◆ **What you are asked to do**:
Copy the data that follows exactly. Include no pictures.

===

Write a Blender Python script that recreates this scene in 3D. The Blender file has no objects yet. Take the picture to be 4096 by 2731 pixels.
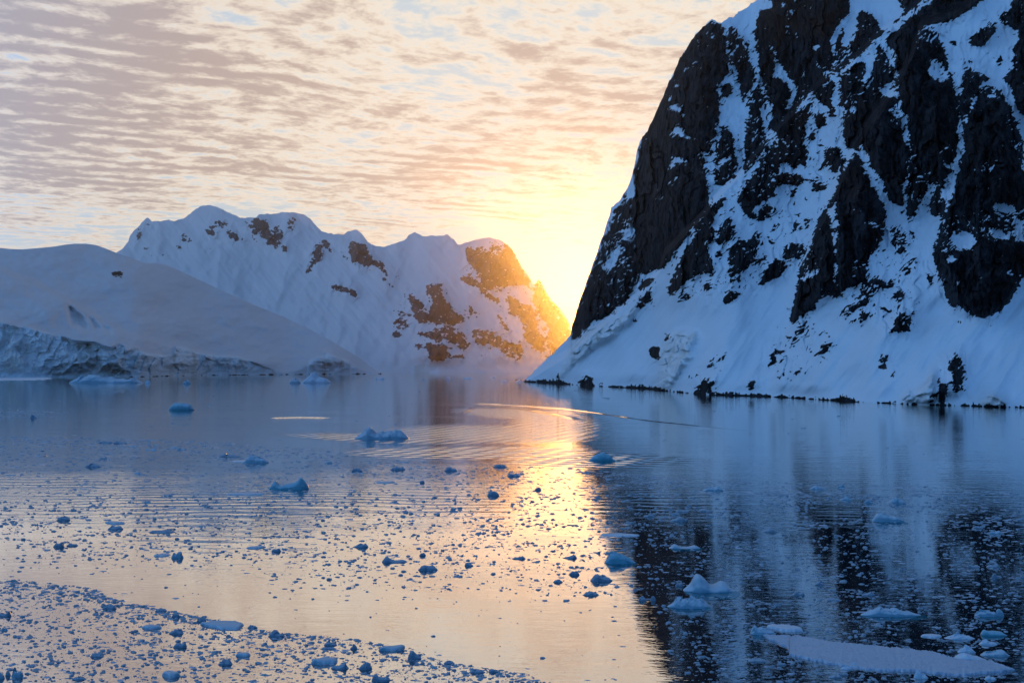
import bpy, math, random
import numpy as np
from math import radians, sin, cos, pi, sqrt

# ------------------------------------------------------------------ camera, sky, sun, exposure
scene = bpy.context.scene
COL = scene.collection
W0, H0 = 4096.0, 2731.0          # pixel grid the outlines were measured in
F = 4096.0 * 35.0 / 36.0
HZ = 1476.0                      # row of the horizon
CAMH = 15.0
cam_d = bpy.data.cameras.new("camera")
cam_d.lens = 35.0
cam_d.sensor_width = 36.0
cam_d.shift_y = (HZ - H0 / 2) / W0
cam_d.clip_start = 0.5
cam_d.clip_end = 40000.0
cam = bpy.data.objects.new("camera", cam_d)
COL.objects.link(cam)
cam.location = (0, 0, CAMH)
cam.rotation_euler = (radians(90), 0, 0)
scene.camera = cam
scene.view_settings.view_transform = 'Standard'
scene.view_settings.look = 'None'
scene.view_settings.gamma = 1.0
scene.view_settings.exposure = 0.0
scene.cycles.max_bounces = 6
scene.cycles.volume_bounces = 0
scene.cycles.caustics_reflective = False
scene.cycles.caustics_refractive = False

SUN_AZ = radians(4.9)           # to the right of the view direction
SUN_EL = radians(3.3)
sd = (sin(SUN_AZ) * cos(SUN_EL), cos(SUN_AZ) * cos(SUN_EL), sin(SUN_EL))
sun_d = bpy.data.lights.new("sun", 'SUN')
sun_d.energy = 2.0
sun_d.angle = radians(0.5)
sun_d.color = (1.0, 0.43, 0.07)
sun = bpy.data.objects.new("sun", sun_d)
COL.objects.link(sun)
sun.rotation_euler = (radians(90) - SUN_EL, 0, pi - SUN_AZ)
sun.location = (0, 0, 1500)


HAZE_D = 3.1e-5
HAZE_G = 0.91


class NT:
    """small helper for writing node trees"""
    def __init__(self, tree):
        self.t = tree
        tree.nodes.clear()

    def n(self, kind, **kw):
        nd = self.t.nodes.new(kind)
        ins = kw.pop('ins', {})
        for k, v in kw.items():
            setattr(nd, k, v)
        for k, v in ins.items():
            self.set(nd, k, v)
        return nd

    def set(self, nd, k, v):
        s = nd.inputs[k]
        if isinstance(v, bpy.types.NodeSocket):
            self.t.links.new(v, s)
        elif isinstance(v, bpy.types.Node):
            self.t.links.new(v.outputs[0], s)
        else:
            if hasattr(s.default_value, '__len__') and not hasattr(v, '__len__'):
                v = [v] * len(s.default_value)
            if hasattr(v, '__len__') and hasattr(s.default_value, '__len__'):
                v = list(v)
                L = len(s.default_value)
                if len(v) == 3 and L == 4:
                    v.append(1.0)
            s.default_value = v

    def m(self, op, a, b=0.0, c=0.0, clamp=False):
        return self.n('ShaderNodeMath', operation=op, use_clamp=clamp, ins={0: a, 1: b, 2: c}).outputs[0]

    def vm(self, op, a, b=(0, 0, 0)):
        nd = self.n('ShaderNodeVectorMath', operation=op, ins={0: a, 1: b})
        return nd.outputs['Value'] if op in ('DOT_PRODUCT', 'LENGTH', 'DISTANCE') else nd.outputs[0]

    def mix(self, f, a, b, blend='MIX'):
        nd = self.n('ShaderNodeMix', data_type='RGBA', blend_type=blend)
        self.set(nd, 0, f)
        self.set(nd, 6, a)
        self.set(nd, 7, b)
        return nd.outputs[2]

    def ss(self, x, a, b):
        nd = self.n('ShaderNodeMapRange', interpolation_type='SMOOTHSTEP', ins={0: x, 1: a, 2: b, 3: 0.0, 4: 1.0})
        return nd.outputs[0]

    def noise(self, vec, scale, detail=4.0, rough=0.55, dist=0.0):
        return self.n('ShaderNodeTexNoise', ins={'Vector': vec, 'Scale': scale, 'Detail': detail,
                                                'Roughness': rough, 'Distortion': dist}).outputs[0]

    def xyz(self, x, y, z):
        return self.n('ShaderNodeCombineXYZ', ins={0: x, 1: y, 2: z}).outputs[0]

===

◆ **Solution**:
Write a Blender Python script that recreates this scene in 3D. The Blender file has no objects yet. Take the picture to be 4096 by 2731 pixels.
import bpy, math, random
import numpy as np
from math import radians, sin, cos, pi, sqrt

# ------------------------------------------------------------------ camera, sky, sun, exposure
scene = bpy.context.scene
COL = scene.collection
W0, H0 = 4096.0, 2731.0          # pixel grid the outlines were measured in
F = 4096.0 * 35.0 / 36.0
HZ = 1476.0                      # row of the horizon
CAMH = 15.0
cam_d = bpy.data.cameras.new("camera")
cam_d.lens = 35.0
cam_d.sensor_width = 36.0
cam_d.shift_y = (HZ - H0 / 2) / W0
cam_d.clip_start = 0.5
cam_d.clip_end = 40000.0
cam = bpy.data.objects.new("camera", cam_d)
COL.objects.link(cam)
cam.location = (0, 0, CAMH)
cam.rotation_euler = (radians(90), 0, 0)
scene.camera = cam
scene.view_settings.view_transform = 'Standard'
scene.view_settings.look = 'None'
scene.view_settings.gamma = 1.0
scene.view_settings.exposure = 0.0
scene.cycles.max_bounces = 6
scene.cycles.volume_bounces = 0
scene.cycles.caustics_reflective = False
scene.cycles.caustics_refractive = False

SUN_AZ = radians(4.9)           # to the right of the view direction
SUN_EL = radians(3.3)
sd = (sin(SUN_AZ) * cos(SUN_EL), cos(SUN_AZ) * cos(SUN_EL), sin(SUN_EL))
sun_d = bpy.data.lights.new("sun", 'SUN')
sun_d.energy = 2.0
sun_d.angle = radians(0.5)
sun_d.color = (1.0, 0.43, 0.07)
sun = bpy.data.objects.new("sun", sun_d)
COL.objects.link(sun)
sun.rotation_euler = (radians(90) - SUN_EL, 0, pi - SUN_AZ)
sun.location = (0, 0, 1500)


HAZE_D = 3.1e-5
HAZE_G = 0.91


class NT:
    """small helper for writing node trees"""
    def __init__(self, tree):
        self.t = tree
        tree.nodes.clear()

    def n(self, kind, **kw):
        nd = self.t.nodes.new(kind)
        ins = kw.pop('ins', {})
        for k, v in kw.items():
            setattr(nd, k, v)
        for k, v in ins.items():
            self.set(nd, k, v)
        return nd

    def set(self, nd, k, v):
        s = nd.inputs[k]
        if isinstance(v, bpy.types.NodeSocket):
            self.t.links.new(v, s)
        elif isinstance(v, bpy.types.Node):
            self.t.links.new(v.outputs[0], s)
        else:
            if hasattr(s.default_value, '__len__') and not hasattr(v, '__len__'):
                v = [v] * len(s.default_value)
            if hasattr(v, '__len__') and hasattr(s.default_value, '__len__'):
                v = list(v)
                L = len(s.default_value)
                if len(v) == 3 and L == 4:
                    v.append(1.0)
            s.default_value = v

    def m(self, op, a, b=0.0, c=0.0, clamp=False):
        return self.n('ShaderNodeMath', operation=op, use_clamp=clamp, ins={0: a, 1: b, 2: c}).outputs[0]

    def vm(self, op, a, b=(0, 0, 0)):
        nd = self.n('ShaderNodeVectorMath', operation=op, ins={0: a, 1: b})
        return nd.outputs['Value'] if op in ('DOT_PRODUCT', 'LENGTH', 'DISTANCE') else nd.outputs[0]

    def mix(self, f, a, b, blend='MIX'):
        nd = self.n('ShaderNodeMix', data_type='RGBA', blend_type=blend)
        self.set(nd, 0, f)
        self.set(nd, 6, a)
        self.set(nd, 7, b)
        return nd.outputs[2]

    def ss(self, x, a, b):
        nd = self.n('ShaderNodeMapRange', interpolation_type='SMOOTHSTEP', ins={0: x, 1: a, 2: b, 3: 0.0, 4: 1.0})
        return nd.outputs[0]

    def noise(self, vec, scale, detail=4.0, rough=0.55, dist=0.0):
        return self.n('ShaderNodeTexNoise', ins={'Vector': vec, 'Scale': scale, 'Detail': detail,
                                                'Roughness': rough, 'Distortion': dist}).outputs[0]

    def xyz(self, x, y, z):
        return self.n('ShaderNodeCombineXYZ', ins={0: x, 1: y, 2: z}).outputs[0]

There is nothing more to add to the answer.